Anyway, apparently Kushner (b. 1968) is old enough to know and young enough to be able to reimagine those “years of lead” when the ideologies of the 1960s turned into the uprisings of the 1970s, and then everything went to hell.

I’m going on about politics because that’s the part most interesting to me, but Kushner’s evocation of the New York art world at this moment is actually the most entertaining part of the book. The implicit but never enforced idea is that the revolutionary movements in art going on at the same time as these attempts at political revolution and anarchism are just as exciting but finally just as overheated, under-baked, and doomed to be remembered more as zigs and zags of fashion than agents of actual upheaval. The characters Kushner creates in the Soho of the early 1970s are wonderful, and it’s fun too to guess who’s supposed to be representing actual artists of the time; I think I may have spotted William Eggleston? Can that be right?

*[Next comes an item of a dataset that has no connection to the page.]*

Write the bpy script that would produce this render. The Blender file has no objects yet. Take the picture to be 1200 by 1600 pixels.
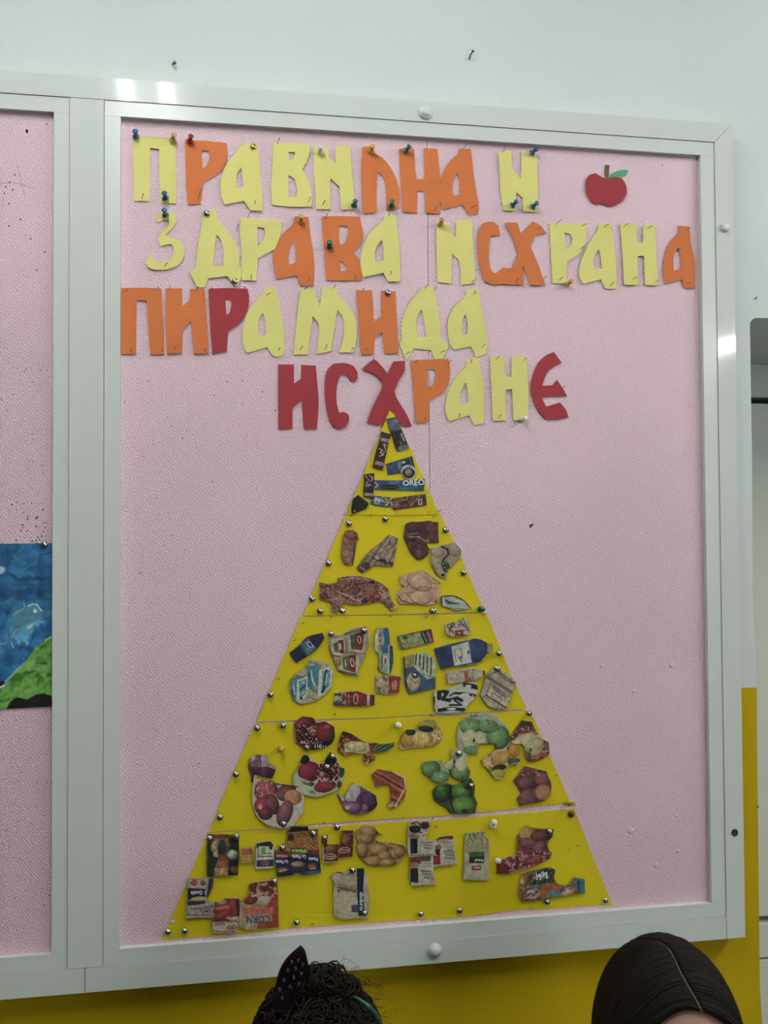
import bpy, bmesh, math, random
import numpy as np
from mathutils import Vector, Matrix
from mathutils.geometry import tessellate_polygon

# ------------------------------------------------------------------ camera, lights, exposure
C = bpy.context.scene.collection
SC = bpy.context.scene
FPX = 1500.0
YAW, PITCH, ROLL = map(math.radians, (9.8797, 1.5329, -0.3569))
CAM = np.array([0.0, -1.335, 1.606])
BZ = 1.62                                   # height of the board's middle
def cam_axes():
    cy, sy, cp, sp, cr, sr = math.cos(YAW), math.sin(YAW), math.cos(PITCH), math.sin(PITCH), math.cos(ROLL), math.sin(ROLL)
    f = np.array([sy*cp, cy*cp, sp]); r = np.array([cy, -sy, 0.0]); u = np.cross(r, f)
    return cr*r+sr*u, -sr*r+cr*u, f
RX, UP, FW = cam_axes()
cd = bpy.data.cameras.new('camera'); cam = bpy.data.objects.new('camera', cd); C.objects.link(cam)
cd.sensor_fit = 'VERTICAL'; cd.sensor_height = 36.0; cd.lens = FPX/1600*36.0; cd.clip_start = 0.02
m = Matrix.Identity(4)
for i in range(3):
    m[i][0] = RX[i]; m[i][1] = UP[i]; m[i][2] = -FW[i]; m[i][3] = CAM[i]
cam.matrix_world = m; SC.camera = cam
SC.view_settings.view_transform = 'Standard'; SC.view_settings.look = 'None'
SC.view_settings.gamma = 1.0; SC.view_settings.use_curve_mapping = False
SC.view_settings.exposure = 0.24
w = bpy.data.worlds.new('world'); SC.world = w; w.use_nodes = True
w.node_tree.nodes['Background'].inputs[0].default_value = (0.8, 0.85, 0.85, 1)
w.node_tree.nodes['Background'].inputs[1].default_value = 0.4
LAMP_STRENGTH = 56.0                        # tube glow
LAMPS = [(-0.155, -0.95, 0.80), (2.70, -3.52, 1.2), (1.85, -0.95, 1.45)]   # hanging twin-tube fixtures; the third is added to even out the light
LAMP_Z = 2.62
FILL_POWER = 45.0                         # added fill light, set in a made-up window behind the camera

# ------------------------------------------------------------------ helpers
rnd = random.Random(7)
def lin(c):
    c = np.asarray(c, float)/255.0
    return np.where(c <= 0.04045, c/12.92, ((c+0.055)/1.055)**2.4)
def PX(px, py, y):
    """pixel(s) of the photograph -> point(s) on the vertical plane at depth y (lists of x, z)"""
    px = np.asarray(px, float); py = np.asarray(py, float); y = np.asarray(y, float)
    a = (px-600)/FPX; b = -(py-800)/FPX
    d = FW+a[..., None]*RX+b[..., None]*UP
    t = (y-CAM[1])/d[..., 1]
    return CAM+t[..., None]*d
def pt(px, py, y): return Vector(PX(px, py, y).tolist())
def _h(i, j, s):
    n = (i.astype(np.int64)*374761393+j.astype(np.int64)*668265263+s*1442695041) & 0x7fffffff
    n = (n ^ (n >> 13))*1274126177 & 0x7fffffff
    return ((n ^ (n >> 16)) & 0xffff)/65535.0
def vn(x, y, s=0):
    x = np.asarray(x, float); y = np.asarray(y, float)
    i = np.floor(x); j = np.floor(y); u = x-i; v = y-j; u = u*u*(3-2*u); v = v*v*(3-2*v)
    return (_h(i, j, s)*(1-u)+_h(i+1, j, s)*u)*(1-v)+(_h(i, j+1, s)*(1-u)+_h(i+1, j+1, s)*u)*v
def fbm(x, y, s=0, o=4):
    a = 0.5; t = 0; n = 0
    for k in range(o):
        t = t+a*vn(x*2**k, y*2**k, s+k*17); n += a; a *= 0.5
    return t/n

def mat(name, col, rough=0.6, metal=0.0, bump=None, var=None, spec=0.5, coat=0.0, trans=0.0):
    m = bpy.data.materials.new(name); m.use_nodes = True; nt = m.node_tree; b = nt.nodes['Principled BSDF']
    b.inputs['Base Color'].default_value = (*col, 1); b.inputs['Roughness'].default_value = rough
    b.inputs['Metallic'].default_value = metal; b.inputs['Specular IOR Level'].default_value = spec
    b.inputs['Coat Weight'].default_value = coat; b.inputs['Transmission Weight'].default_value = trans
    tc = nt.nodes.new('ShaderNodeTexCoord')
    if var:
        n = nt.nodes.new('ShaderNodeTexNoise'); n.inputs['Scale'].default_value = var[0]; n.inputs['Detail'].default_value = 6
        nt.links.new(tc.outputs['Object'], n.inputs['Vector'])
        r = nt.nodes.new('ShaderNodeValToRGB'); nt.links.new(n.outputs['Fac'], r.inputs['Fac'])
        r.color_ramp.elements[0].position = 0.3; r.color_ramp.elements[1].position = 0.7
        r.color_ramp.elements[0].color = (*[c*(1-var[1]) for c in col], 1); r.color_ramp.elements[1].color = (*[min(1, c*(1+var[1])) for c in col], 1)
        nt.links.new(r.outputs['Color'], b.inputs['Base Color'])
    if bump:
        n = nt.nodes.new('ShaderNodeTexNoise'); n.inputs['Scale'].default_value = bump[0]; n.inputs['Detail'].default_value = 5
        nt.links.new(tc.outputs['Object'], n.inputs['Vector'])
        bp = nt.nodes.new('ShaderNodeBump'); bp.inputs['Strength'].default_value = bump[1]; bp.inputs['Distance'].default_value = bump[2]
        nt.links.new(n.outputs['Fac'], bp.inputs['Height']); nt.links.new(bp.outputs['Normal'], b.inputs['Normal'])
    return m
def obj(name, me, m=None, parent=None):
    if isinstance(me, bmesh.types.BMesh):
        bm = me; me = bpy.data.meshes.new(name); bm.to_mesh(me); bm.free()
    o = bpy.data.objects.new(name, me); C.objects.link(o)
    if m is not None:
        me.materials.clear(); me.materials.append(m)
    if parent is not None:
        o.parent = parent
        o.matrix_parent_inverse = parent_inv(parent)
    return o
def parent_inv(p):
    q = Matrix.Identity(4); chain = []
    while p is not None:
        chain.append(p); p = p.parent
    for k in reversed(chain): q = q @ k.matrix_parent_inverse @ Matrix.LocRotScale(k.location, k.rotation_euler, k.scale)
    return q.inverted()
def thing(name, label, cat, loc=(0, 0, 0), group=None):
    o = bpy.data.objects.new(name, None); C.objects.link(o); o.location = loc; o.empty_display_size = 0.02
    return tag(o, label, cat, group)
def tag(o, label, cat, group=None, kind=None):
    o['label'] = label; o['category'] = cat
    if group: o['group'] = group
    if kind: o['kind'] = kind
    return o
def struct(o): o['kind'] = 'structure'; return o
def smooth(o):
    for p in o.data.polygons: p.use_smooth = True
    return o
def box(bm, x0, x1, y0, y1, z0, z1, bev=0):
    r = bmesh.ops.create_cube(bm, size=1)
    vs = r['verts']
    for v in vs: v.co = Vector((x0+(v.co.x+.5)*(x1-x0), y0+(v.co.y+.5)*(y1-y0), z0+(v.co.z+.5)*(z1-z0)))
    if bev: bmesh.ops.bevel(bm, geom=list({e for v in vs for e in v.link_edges}), offset=bev, segments=2, affect='EDGES')
    return bm
def prism(pts, y0, y1, bev=0):
    """pts (x,z) polygon extruded from depth y0 (front) to y1 (back)"""
    bm = bmesh.new(); f = [bm.verts.new((x, y0, z)) for x, z in pts]; b = [bm.verts.new((x, y1, z)) for x, z in pts]
    bm.faces.new(f); bm.faces.new(b[::-1]); n = len(pts)
    front = []
    for i in range(n): bm.faces.new((f[i], b[i], b[(i+1) % n], f[(i+1) % n]))
    bmesh.ops.recalc_face_normals(bm, faces=bm.faces)
    if bev:
        es = [e for e in bm.edges if e.verts[0].co.y == y0 and e.verts[1].co.y == y0]
        bmesh.ops.bevel(bm, geom=es, offset=bev, segments=2, affect='EDGES')
    return bm
def frame_of(d):
    d = Vector(d).normalized(); a = Vector((0, 0, 1)) if abs(d.z) < .9 else Vector((1, 0, 0))
    u = d.cross(a).normalized(); return u, d.cross(u).normalized(), d
def lathe(bm, prof, base, axis, seg=20):
    """prof: (radius, height along axis)"""
    u, v, d = frame_of(axis); base = Vector(base); rings = []
    for r, h in prof:
        if r < 1e-6: rings.append([bm.verts.new(base+d*h)])
        else: rings.append([bm.verts.new(base+d*h+(u*math.cos(2*math.pi*k/seg)+v*math.sin(2*math.pi*k/seg))*r) for k in range(seg)])
    for A, B in zip(rings, rings[1:]):
        for k in range(seg):
            a, b = A[k % len(A)], A[(k+1) % len(A)]; c, e = B[(k+1) % len(B)], B[k % len(B)]
            vs = [];
            for q in (a, b, c, e):
                if q not in vs: vs.append(q)
            if len(vs) > 2: bm.faces.new(vs)
    for R in (rings[0], rings[-1]):
        if len(R) > 2: bm.faces.new(R)
    bmesh.ops.recalc_face_normals(bm, faces=bm.faces); return bm
def tube(bm, pts, rad, seg=5):
    pts = [Vector(p) for p in pts]; n = len(pts); rings = []
    d0 = (pts[1]-pts[0]); u, v, _ = frame_of(d0)
    for i, p in enumerate(pts):
        d = (pts[min(i+1, n-1)]-pts[max(i-1, 0)]); 
        if d.length < 1e-9: d = d0
        d.normalize(); u = (u-d*u.dot(d)); 
        if u.length < 1e-6: u = frame_of(d)[0]
        u.normalize(); v = d.cross(u)
        r = rad(i/(n-1)) if callable(rad) else rad
        rings.append([bm.verts.new(p+(u*math.cos(2*math.pi*k/seg)+v*math.sin(2*math.pi*k/seg))*r) for k in range(seg)])
    for A, B in zip(rings, rings[1:]):
        for k in range(seg): bm.faces.new((A[k], A[(k+1) % seg], B[(k+1) % seg], B[k]))
    bm.faces.new(rings[0][::-1]); bm.faces.new(rings[-1]); return bm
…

There’s some unevenness in this book — some scenes can feel like they were only written because Kushner had to get someone from point A to point B — but there are some sequences that are genuinely thrilling in their cascades of association which seem both truly surprising and absolutely inevitable. It’s not a perfect novel, but it’s the best work of contemporary fiction I’ve read in a long time.

I’ve got one other line of thinking that doesn’t make me very happy. Our protagonist Reno is a young woman from nowhere (Reno) trying to navigate all the sophistication and sophistry of the rich, the urban, the Italian, the artistic, etc. I wish she had in the end, or even the middle, found something to be other than a girl who looks to men to define her, and something to do other than react to situations. She begins the book with an idea about an art project; Kushner doesn’t let her do anything with it, and by the end, we’ve pretty much forgotten that she ever had any artistic ambitions at all. Is that supposed to be a comment on the fate of female artists of the time? That seems like an interpretive stretch. Anyway, I’m just saying that I felt more interested in Reno’s artistic aspirations than she seemed to be herself.